Direction — Go through the records and give each one again exactly.

╭─ Material

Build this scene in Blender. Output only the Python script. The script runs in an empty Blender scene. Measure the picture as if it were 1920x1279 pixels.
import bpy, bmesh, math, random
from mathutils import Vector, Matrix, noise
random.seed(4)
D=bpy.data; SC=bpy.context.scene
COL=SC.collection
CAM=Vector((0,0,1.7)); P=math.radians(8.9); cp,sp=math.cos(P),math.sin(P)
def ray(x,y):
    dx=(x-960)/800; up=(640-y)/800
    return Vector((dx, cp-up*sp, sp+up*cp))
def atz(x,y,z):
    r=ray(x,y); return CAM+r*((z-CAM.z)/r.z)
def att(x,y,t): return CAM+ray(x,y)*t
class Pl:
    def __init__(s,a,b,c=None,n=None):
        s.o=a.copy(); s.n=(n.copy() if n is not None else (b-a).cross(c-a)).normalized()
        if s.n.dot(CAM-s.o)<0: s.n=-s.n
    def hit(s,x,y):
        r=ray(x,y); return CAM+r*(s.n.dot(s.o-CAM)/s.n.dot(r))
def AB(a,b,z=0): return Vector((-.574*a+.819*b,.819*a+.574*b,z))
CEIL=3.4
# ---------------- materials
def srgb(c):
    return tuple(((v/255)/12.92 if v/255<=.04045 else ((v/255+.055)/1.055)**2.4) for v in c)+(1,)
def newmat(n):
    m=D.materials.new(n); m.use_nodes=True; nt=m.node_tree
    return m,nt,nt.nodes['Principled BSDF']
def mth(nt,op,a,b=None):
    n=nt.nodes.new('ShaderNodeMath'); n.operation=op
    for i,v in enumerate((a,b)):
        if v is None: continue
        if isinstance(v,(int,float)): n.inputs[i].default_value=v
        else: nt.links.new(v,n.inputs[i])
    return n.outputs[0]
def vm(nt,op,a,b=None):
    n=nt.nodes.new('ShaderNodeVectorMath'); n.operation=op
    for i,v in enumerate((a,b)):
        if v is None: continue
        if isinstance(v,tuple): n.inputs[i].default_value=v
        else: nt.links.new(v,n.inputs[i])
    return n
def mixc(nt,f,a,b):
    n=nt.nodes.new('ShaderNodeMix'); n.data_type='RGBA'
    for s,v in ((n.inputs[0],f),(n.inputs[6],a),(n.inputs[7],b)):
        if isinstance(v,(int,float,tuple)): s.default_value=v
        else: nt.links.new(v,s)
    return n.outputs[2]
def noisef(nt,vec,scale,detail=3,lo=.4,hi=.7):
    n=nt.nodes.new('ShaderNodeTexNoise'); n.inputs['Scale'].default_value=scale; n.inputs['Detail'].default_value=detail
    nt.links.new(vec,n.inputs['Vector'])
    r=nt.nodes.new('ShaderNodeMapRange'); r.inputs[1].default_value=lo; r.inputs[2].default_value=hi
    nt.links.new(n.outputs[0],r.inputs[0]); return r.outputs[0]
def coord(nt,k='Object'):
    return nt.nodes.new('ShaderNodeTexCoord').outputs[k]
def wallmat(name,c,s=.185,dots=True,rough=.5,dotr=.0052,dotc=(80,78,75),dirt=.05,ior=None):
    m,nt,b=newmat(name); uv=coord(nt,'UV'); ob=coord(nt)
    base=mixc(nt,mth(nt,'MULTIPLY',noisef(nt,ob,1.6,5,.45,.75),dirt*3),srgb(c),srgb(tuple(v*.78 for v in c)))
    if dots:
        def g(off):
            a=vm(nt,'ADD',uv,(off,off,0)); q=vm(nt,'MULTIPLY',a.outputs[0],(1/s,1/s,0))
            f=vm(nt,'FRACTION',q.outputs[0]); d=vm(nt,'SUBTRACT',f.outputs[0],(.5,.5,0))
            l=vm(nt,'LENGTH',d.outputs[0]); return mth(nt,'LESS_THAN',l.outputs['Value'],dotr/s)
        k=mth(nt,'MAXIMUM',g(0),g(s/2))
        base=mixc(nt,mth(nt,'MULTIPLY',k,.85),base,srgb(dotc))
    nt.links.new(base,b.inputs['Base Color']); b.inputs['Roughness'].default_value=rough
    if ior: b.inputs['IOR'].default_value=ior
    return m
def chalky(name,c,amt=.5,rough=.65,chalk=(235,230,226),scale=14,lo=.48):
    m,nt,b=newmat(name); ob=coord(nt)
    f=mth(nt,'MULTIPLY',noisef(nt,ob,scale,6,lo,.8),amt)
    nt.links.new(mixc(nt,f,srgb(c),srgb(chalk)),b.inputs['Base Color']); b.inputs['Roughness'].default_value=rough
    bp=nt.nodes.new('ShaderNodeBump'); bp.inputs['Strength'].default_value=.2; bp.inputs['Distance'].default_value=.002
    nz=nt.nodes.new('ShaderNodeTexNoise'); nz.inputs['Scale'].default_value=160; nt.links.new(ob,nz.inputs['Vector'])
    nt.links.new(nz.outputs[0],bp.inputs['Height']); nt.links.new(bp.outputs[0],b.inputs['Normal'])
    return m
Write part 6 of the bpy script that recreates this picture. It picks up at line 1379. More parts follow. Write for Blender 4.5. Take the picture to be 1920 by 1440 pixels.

╰─

Output below —
Build this scene in Blender. Output only the Python script. The script runs in an empty Blender scene. Measure the picture as if it were 1920x1279 pixels.
import bpy, bmesh, math, random
from mathutils import Vector, Matrix, noise
random.seed(4)
D=bpy.data; SC=bpy.context.scene
COL=SC.collection
CAM=Vector((0,0,1.7)); P=math.radians(8.9); cp,sp=math.cos(P),math.sin(P)
def ray(x,y):
    dx=(x-960)/800; up=(640-y)/800
    return Vector((dx, cp-up*sp, sp+up*cp))
def atz(x,y,z):
    r=ray(x,y); return CAM+r*((z-CAM.z)/r.z)
def att(x,y,t): return CAM+ray(x,y)*t
class Pl:
    def __init__(s,a,b,c=None,n=None):
        s.o=a.copy(); s.n=(n.copy() if n is not None else (b-a).cross(c-a)).normalized()
        if s.n.dot(CAM-s.o)<0: s.n=-s.n
    def hit(s,x,y):
        r=ray(x,y); return CAM+r*(s.n.dot(s.o-CAM)/s.n.dot(r))
def AB(a,b,z=0): return Vector((-.574*a+.819*b,.819*a+.574*b,z))
CEIL=3.4
# ---------------- materials
def srgb(c):
    return tuple(((v/255)/12.92 if v/255<=.04045 else ((v/255+.055)/1.055)**2.4) for v in c)+(1,)
def newmat(n):
    m=D.materials.new(n); m.use_nodes=True; nt=m.node_tree
    return m,nt,nt.nodes['Principled BSDF']
def mth(nt,op,a,b=None):
    n=nt.nodes.new('ShaderNodeMath'); n.operation=op
    for i,v in enumerate((a,b)):
        if v is None: continue
        if isinstance(v,(int,float)): n.inputs[i].default_value=v
        else: nt.links.new(v,n.inputs[i])
    return n.outputs[0]
def vm(nt,op,a,b=None):
    n=nt.nodes.new('ShaderNodeVectorMath'); n.operation=op
    for i,v in enumerate((a,b)):
        if v is None: continue
        if isinstance(v,tuple): n.inputs[i].default_value=v
        else: nt.links.new(v,n.inputs[i])
    return n
def mixc(nt,f,a,b):
    n=nt.nodes.new('ShaderNodeMix'); n.data_type='RGBA'
    for s,v in ((n.inputs[0],f),(n.inputs[6],a),(n.inputs[7],b)):
        if isinstance(v,(int,float,tuple)): s.default_value=v
        else: nt.links.new(v,s)
    return n.outputs[2]
def noisef(nt,vec,scale,detail=3,lo=.4,hi=.7):
    n=nt.nodes.new('ShaderNodeTexNoise'); n.inputs['Scale'].default_value=scale; n.inputs['Detail'].default_value=detail
    nt.links.new(vec,n.inputs['Vector'])
    r=nt.nodes.new('ShaderNodeMapRange'); r.inputs[1].default_value=lo; r.inputs[2].default_value=hi
    nt.links.new(n.outputs[0],r.inputs[0]); return r.outputs[0]
def coord(nt,k='Object'):
    return nt.nodes.new('ShaderNodeTexCoord').outputs[k]
def wallmat(name,c,s=.185,dots=True,rough=.5,dotr=.0052,dotc=(80,78,75),dirt=.05,ior=None):
    m,nt,b=newmat(name); uv=coord(nt,'UV'); ob=coord(nt)
    base=mixc(nt,mth(nt,'MULTIPLY',noisef(nt,ob,1.6,5,.45,.75),dirt*3),srgb(c),srgb(tuple(v*.78 for v in c)))
    if dots:
        def g(off):
            a=vm(nt,'ADD',uv,(off,off,0)); q=vm(nt,'MULTIPLY',a.outputs[0],(1/s,1/s,0))
            f=vm(nt,'FRACTION',q.outputs[0]); d=vm(nt,'SUBTRACT',f.outputs[0],(.5,.5,0))
            l=vm(nt,'LENGTH',d.outputs[0]); return mth(nt,'LESS_THAN',l.outputs['Value'],dotr/s)
        k=mth(nt,'MAXIMUM',g(0),g(s/2))
        base=mixc(nt,mth(nt,'MULTIPLY',k,.85),base,srgb(dotc))
    nt.links.new(base,b.inputs['Base Color']); b.inputs['Roughness'].default_value=rough
    if ior: b.inputs['IOR'].default_value=ior
    return m
def chalky(name,c,amt=.5,rough=.65,chalk=(235,230,226),scale=14,lo=.48):
    m,nt,b=newmat(name); ob=coord(nt)
    f=mth(nt,'MULTIPLY',noisef(nt,ob,scale,6,lo,.8),amt)
    nt.links.new(mixc(nt,f,srgb(c),srgb(chalk)),b.inputs['Base Color']); b.inputs['Roughness'].default_value=rough
    bp=nt.nodes.new('ShaderNodeBump'); bp.inputs['Strength'].default_value=.2; bp.inputs['Distance'].default_value=.002
    nz=nt.nodes.new('ShaderNodeTexNoise'); nz.inputs['Scale'].default_value=160; nt.links.new(ob,nz.inputs['Vector'])
    nt.links.new(nz.outputs[0],bp.inputs['Height']); nt.links.new(bp.outputs[0],b.inputs['Normal'])
    return m
Write part 6 of the bpy script that recreates this picture. It picks up at line 1379. More parts follow. Write for Blender 4.5. Take the picture to be 1920 by 1440 pixels.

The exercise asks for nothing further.